Crítica: In fabric (2018), de Peter Strickland

In fabric (Reino Unido – 2018)

Dirección, Guion: Peter Strickland / Producción: Andrew Starke / Fotografía: Ari Wegner / Montaje: Matyas Fekete / Música: Cavern of Anti-Matter / Intérpretes: Marianne Jean-Baptiste, Hayley Squires, Leo Bill, Gwendoline Christie / Duración: 118 minutos.

Desde el comienzo la música marca el tono de In Fabric, cuyos créditos transcurren como si se tratara de un video clip. Los sintetizadores marcan una genealogía: una sumatoria de citas que van desde el giallo hasta la estética de los vampiros de la Hammer.
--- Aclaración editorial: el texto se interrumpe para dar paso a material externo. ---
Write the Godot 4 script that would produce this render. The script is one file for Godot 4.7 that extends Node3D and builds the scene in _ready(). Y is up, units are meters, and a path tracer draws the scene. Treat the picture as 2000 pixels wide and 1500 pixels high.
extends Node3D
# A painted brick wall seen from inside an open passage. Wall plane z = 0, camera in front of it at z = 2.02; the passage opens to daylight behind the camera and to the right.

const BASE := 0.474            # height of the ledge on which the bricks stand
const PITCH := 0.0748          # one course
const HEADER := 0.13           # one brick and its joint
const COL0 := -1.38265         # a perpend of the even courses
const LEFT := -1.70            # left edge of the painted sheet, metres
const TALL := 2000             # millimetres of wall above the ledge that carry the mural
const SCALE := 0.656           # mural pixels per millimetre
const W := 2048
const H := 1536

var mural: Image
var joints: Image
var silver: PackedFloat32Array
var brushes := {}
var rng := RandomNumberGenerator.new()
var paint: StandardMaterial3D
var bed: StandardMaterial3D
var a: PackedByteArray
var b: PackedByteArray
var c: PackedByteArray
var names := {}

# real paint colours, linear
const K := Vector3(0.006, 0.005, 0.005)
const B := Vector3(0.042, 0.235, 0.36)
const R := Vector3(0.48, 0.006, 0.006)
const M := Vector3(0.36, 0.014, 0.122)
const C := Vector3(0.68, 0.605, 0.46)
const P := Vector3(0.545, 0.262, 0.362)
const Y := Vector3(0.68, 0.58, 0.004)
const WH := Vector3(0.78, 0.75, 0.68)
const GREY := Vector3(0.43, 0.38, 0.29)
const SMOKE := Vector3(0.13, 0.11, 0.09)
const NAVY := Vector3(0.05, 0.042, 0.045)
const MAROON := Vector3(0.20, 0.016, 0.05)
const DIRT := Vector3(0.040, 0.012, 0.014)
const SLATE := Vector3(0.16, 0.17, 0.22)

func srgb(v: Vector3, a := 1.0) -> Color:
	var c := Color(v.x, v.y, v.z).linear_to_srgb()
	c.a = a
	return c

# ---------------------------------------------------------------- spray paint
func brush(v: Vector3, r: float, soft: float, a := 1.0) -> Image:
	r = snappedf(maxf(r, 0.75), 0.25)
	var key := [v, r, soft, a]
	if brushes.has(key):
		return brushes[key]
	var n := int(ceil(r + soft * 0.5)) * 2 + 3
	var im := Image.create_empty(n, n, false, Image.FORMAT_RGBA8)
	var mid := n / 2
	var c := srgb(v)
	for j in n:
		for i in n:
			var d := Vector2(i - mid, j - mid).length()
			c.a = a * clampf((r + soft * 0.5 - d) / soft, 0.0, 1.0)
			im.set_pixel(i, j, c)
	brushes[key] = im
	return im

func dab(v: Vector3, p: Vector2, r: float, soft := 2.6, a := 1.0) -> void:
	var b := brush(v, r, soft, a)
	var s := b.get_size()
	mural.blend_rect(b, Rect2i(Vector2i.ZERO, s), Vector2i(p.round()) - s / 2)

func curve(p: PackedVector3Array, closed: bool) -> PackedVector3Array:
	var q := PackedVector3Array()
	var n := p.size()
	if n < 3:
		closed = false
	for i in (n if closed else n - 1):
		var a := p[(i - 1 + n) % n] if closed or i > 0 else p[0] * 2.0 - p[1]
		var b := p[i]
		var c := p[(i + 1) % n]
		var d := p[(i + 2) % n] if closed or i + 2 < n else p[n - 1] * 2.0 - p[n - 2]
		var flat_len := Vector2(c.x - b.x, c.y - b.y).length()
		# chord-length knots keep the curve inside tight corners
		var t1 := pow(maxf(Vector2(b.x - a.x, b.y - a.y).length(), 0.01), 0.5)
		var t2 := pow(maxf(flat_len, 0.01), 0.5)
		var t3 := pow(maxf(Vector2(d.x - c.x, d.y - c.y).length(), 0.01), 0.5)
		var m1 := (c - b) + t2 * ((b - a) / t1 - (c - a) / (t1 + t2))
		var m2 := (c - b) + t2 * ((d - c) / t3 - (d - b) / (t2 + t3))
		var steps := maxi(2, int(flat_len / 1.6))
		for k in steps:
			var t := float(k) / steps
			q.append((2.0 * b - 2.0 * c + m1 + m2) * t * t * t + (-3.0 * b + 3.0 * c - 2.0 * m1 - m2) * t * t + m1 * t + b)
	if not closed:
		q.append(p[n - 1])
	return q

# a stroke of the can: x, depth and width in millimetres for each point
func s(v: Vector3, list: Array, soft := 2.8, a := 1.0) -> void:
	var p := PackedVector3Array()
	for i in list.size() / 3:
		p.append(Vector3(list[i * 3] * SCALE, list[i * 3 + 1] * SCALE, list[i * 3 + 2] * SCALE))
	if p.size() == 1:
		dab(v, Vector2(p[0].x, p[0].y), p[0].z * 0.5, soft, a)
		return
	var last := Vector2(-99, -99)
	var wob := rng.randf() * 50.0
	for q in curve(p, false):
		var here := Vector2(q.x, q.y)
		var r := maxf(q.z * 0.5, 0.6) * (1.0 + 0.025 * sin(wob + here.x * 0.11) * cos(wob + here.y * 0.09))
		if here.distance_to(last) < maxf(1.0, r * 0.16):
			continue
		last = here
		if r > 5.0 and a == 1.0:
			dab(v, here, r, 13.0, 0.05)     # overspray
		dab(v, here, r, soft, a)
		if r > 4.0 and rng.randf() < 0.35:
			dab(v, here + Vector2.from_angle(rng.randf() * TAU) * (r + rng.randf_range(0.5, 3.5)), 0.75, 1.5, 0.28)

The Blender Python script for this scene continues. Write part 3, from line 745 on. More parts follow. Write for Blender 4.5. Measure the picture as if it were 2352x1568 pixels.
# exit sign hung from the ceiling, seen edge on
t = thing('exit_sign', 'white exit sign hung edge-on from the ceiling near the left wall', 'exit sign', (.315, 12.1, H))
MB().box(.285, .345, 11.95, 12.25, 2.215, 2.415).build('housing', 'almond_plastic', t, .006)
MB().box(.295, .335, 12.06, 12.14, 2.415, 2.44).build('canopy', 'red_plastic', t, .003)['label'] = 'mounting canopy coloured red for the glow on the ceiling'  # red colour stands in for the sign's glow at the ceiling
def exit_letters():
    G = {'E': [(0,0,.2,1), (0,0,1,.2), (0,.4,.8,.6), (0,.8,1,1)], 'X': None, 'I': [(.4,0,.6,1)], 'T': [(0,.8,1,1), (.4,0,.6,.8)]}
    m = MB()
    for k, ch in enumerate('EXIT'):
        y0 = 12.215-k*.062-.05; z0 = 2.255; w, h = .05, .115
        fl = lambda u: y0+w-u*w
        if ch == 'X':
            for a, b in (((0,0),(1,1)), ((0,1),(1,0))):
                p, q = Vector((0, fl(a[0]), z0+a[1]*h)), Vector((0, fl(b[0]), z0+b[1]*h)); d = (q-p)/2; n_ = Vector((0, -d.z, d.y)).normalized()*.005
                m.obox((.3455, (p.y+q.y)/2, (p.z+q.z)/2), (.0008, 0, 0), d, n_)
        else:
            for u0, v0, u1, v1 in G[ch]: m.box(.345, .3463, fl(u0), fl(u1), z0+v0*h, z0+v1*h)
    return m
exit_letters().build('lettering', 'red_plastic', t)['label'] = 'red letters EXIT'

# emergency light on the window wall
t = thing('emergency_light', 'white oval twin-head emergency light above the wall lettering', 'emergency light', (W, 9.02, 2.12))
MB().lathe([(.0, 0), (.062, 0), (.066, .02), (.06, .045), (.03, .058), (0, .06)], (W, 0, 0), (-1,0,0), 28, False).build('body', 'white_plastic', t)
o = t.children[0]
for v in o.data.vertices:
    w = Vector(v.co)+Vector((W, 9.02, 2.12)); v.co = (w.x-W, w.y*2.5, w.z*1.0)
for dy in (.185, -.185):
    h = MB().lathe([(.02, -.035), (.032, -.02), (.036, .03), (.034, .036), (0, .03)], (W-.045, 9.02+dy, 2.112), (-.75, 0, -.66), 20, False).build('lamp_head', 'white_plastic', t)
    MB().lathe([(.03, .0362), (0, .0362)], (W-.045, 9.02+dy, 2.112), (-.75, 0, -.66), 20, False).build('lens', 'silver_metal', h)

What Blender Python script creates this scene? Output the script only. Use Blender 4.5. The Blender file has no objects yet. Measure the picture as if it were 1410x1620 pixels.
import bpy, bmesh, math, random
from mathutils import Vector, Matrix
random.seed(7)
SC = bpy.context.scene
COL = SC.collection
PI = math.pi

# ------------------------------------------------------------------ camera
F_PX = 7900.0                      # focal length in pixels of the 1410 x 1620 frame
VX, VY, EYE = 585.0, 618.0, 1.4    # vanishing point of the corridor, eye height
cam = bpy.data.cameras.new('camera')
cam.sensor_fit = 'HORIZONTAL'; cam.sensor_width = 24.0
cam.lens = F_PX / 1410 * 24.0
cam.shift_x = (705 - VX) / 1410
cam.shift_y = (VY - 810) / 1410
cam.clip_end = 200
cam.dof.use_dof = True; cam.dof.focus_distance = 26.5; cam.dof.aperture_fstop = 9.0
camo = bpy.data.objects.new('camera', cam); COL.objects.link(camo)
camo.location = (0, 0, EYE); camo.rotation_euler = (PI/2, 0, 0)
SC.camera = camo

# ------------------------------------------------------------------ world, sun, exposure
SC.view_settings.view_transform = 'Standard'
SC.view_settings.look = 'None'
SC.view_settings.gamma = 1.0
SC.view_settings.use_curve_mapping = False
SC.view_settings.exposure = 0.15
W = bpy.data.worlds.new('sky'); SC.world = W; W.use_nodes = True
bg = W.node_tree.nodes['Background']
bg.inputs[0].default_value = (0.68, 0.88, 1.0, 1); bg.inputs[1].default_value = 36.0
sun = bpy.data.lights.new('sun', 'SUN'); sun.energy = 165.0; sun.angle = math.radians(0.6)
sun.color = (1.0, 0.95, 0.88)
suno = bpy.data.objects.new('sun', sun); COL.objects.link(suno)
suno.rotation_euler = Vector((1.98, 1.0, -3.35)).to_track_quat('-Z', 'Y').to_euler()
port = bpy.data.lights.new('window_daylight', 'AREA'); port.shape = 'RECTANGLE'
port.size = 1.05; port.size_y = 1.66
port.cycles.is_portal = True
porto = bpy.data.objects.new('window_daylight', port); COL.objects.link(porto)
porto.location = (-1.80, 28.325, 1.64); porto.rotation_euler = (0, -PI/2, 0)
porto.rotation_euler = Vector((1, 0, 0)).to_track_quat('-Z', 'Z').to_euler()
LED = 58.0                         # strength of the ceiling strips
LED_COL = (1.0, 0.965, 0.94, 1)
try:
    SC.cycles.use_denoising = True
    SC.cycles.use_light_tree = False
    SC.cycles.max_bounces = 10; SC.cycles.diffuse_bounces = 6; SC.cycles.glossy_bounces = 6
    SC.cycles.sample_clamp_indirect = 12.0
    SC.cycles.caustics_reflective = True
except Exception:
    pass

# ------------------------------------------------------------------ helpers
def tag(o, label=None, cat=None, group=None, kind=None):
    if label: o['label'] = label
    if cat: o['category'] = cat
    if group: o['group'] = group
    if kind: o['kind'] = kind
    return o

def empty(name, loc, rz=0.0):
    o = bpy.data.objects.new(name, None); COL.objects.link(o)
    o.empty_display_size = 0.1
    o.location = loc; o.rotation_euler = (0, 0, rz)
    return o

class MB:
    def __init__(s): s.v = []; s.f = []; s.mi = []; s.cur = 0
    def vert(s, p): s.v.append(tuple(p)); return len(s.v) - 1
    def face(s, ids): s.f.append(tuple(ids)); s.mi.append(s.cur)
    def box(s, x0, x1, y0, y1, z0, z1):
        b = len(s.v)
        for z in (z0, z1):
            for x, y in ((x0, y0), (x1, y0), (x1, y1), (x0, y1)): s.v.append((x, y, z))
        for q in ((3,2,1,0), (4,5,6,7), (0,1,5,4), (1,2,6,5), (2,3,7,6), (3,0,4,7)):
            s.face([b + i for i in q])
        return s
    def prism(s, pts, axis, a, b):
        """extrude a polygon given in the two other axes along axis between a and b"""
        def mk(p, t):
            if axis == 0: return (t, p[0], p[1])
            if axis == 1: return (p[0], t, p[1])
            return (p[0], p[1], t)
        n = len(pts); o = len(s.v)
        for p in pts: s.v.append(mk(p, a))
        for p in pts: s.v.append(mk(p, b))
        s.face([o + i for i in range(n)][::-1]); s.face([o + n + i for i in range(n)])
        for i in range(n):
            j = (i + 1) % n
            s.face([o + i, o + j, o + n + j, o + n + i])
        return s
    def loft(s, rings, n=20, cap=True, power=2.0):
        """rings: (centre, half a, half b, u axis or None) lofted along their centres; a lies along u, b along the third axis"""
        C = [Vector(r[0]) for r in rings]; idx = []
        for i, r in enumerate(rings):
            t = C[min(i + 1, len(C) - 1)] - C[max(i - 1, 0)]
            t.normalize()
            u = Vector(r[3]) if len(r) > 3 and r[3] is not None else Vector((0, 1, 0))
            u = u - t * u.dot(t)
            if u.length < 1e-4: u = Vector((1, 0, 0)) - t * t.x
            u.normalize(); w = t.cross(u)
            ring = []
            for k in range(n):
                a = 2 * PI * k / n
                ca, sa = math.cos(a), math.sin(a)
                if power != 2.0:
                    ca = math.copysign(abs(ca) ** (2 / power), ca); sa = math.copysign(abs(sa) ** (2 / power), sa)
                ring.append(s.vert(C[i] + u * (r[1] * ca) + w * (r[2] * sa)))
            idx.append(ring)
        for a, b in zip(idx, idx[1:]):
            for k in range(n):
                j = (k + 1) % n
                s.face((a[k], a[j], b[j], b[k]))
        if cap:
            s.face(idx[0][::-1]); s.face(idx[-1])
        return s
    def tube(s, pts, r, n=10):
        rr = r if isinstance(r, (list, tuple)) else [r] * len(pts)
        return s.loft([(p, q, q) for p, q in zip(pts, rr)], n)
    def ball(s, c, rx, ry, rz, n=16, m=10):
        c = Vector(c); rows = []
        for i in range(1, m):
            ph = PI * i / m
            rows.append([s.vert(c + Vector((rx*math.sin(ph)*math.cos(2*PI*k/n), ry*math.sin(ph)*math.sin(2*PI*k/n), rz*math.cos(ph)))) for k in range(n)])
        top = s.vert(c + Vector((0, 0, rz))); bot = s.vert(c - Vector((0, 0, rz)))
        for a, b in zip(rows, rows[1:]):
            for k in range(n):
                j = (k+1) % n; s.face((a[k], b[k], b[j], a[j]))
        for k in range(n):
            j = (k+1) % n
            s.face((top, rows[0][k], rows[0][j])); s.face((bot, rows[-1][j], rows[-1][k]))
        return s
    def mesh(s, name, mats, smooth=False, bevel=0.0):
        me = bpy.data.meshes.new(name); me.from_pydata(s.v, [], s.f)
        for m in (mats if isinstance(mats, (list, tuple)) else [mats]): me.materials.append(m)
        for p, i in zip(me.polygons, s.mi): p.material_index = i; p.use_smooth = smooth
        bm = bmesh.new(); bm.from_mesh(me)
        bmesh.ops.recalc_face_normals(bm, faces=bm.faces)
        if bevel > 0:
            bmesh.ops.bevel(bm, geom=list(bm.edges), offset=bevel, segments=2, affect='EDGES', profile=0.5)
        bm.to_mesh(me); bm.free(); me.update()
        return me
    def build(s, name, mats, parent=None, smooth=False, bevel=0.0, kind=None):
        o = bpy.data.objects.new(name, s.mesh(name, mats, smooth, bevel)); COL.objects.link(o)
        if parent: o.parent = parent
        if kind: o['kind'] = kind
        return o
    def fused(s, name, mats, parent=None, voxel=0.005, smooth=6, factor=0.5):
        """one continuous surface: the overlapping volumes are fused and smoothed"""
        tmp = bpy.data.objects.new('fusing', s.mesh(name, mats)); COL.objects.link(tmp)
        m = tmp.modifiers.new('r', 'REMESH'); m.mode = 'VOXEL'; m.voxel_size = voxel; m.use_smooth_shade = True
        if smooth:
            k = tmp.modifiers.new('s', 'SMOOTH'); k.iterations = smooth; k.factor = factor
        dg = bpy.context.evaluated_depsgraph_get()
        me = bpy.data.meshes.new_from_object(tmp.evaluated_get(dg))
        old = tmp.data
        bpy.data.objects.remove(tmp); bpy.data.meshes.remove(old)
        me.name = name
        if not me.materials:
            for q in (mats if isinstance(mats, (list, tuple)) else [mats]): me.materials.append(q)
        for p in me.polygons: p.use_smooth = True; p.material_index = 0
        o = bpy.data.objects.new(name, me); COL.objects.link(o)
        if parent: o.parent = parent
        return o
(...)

Strickland cancherea lindo y fusiona el mundo de la moda con el terror, solo que aquí las que chupan la sangre son vendedoras de una tienda de ropa, un aquelarre de mujeres de negro envueltas en placeres lésbicos. Strickland se luce con la elegancia de un tipo fascinado con el fetichismo y un vestido rojo será el elemento que une dos historias y dos víctimas. Sin embargo, queda la sensación de que el resultado es pura cáscara, un cotillón manierista más cercano al regodeo publicitario que a una historia de terror efectiva, estirada por la necesidad de lucimiento antes que por los personajes y la trama. Además, a diferencia de otros directores (como Tarantino) el juego de referencias carece de intensidad.

La película retoma ese cruce de épocas que mostraba The Duke of Burgundy, es decir, un marco temporal de los noventa con una iconografía setentista. Sheila es empleada en un banco, vive con su hijo, aguanta a la novia y se ve tentada a buscar pareja a partir de avisos para enlazar a solteros. En la televisión advierten las rebajas en una tienda de vestidos. Quienes atienden parecen formar parte de un conjuro maléfico. La tela roja forma parte de la larga tradición fantástica en la cual los objetos portan una maldición, de manera tal que atravesará la vida de dos personajes que, se supone, son dos eslabones de una cadena de reiteraciones.

El tono oscila siempre entre el humor y el terror, sin embargo, cada situación es la evidencia de que el director pretende estar por encima de todo. De este modo, una escena de sexo, un crimen, o lo que fuere, están acompañados de sobreimpresiones y otros artilugios donde lo estilístico prima sobre superficies vacías de vida. Para colmo, la segunda historia es innecesaria, dilata el tiempo arbitrariamente y concluye en un forzado cierre. Sin embargo, no contento con lo anterior, hay un dejo discursivo bastante trillado que dirige la mirada a una burda asociación, aquella que vincula al consumismo compulsivo y a la burocracia capitalista con el mal. El problema radica en las metáforas simplistas que propone visualmente el director como la del final. En este sentido, no se conforma con los detalles juguetones sino que pretende seriedad: el pecado mortal de esta especie de qualite británico.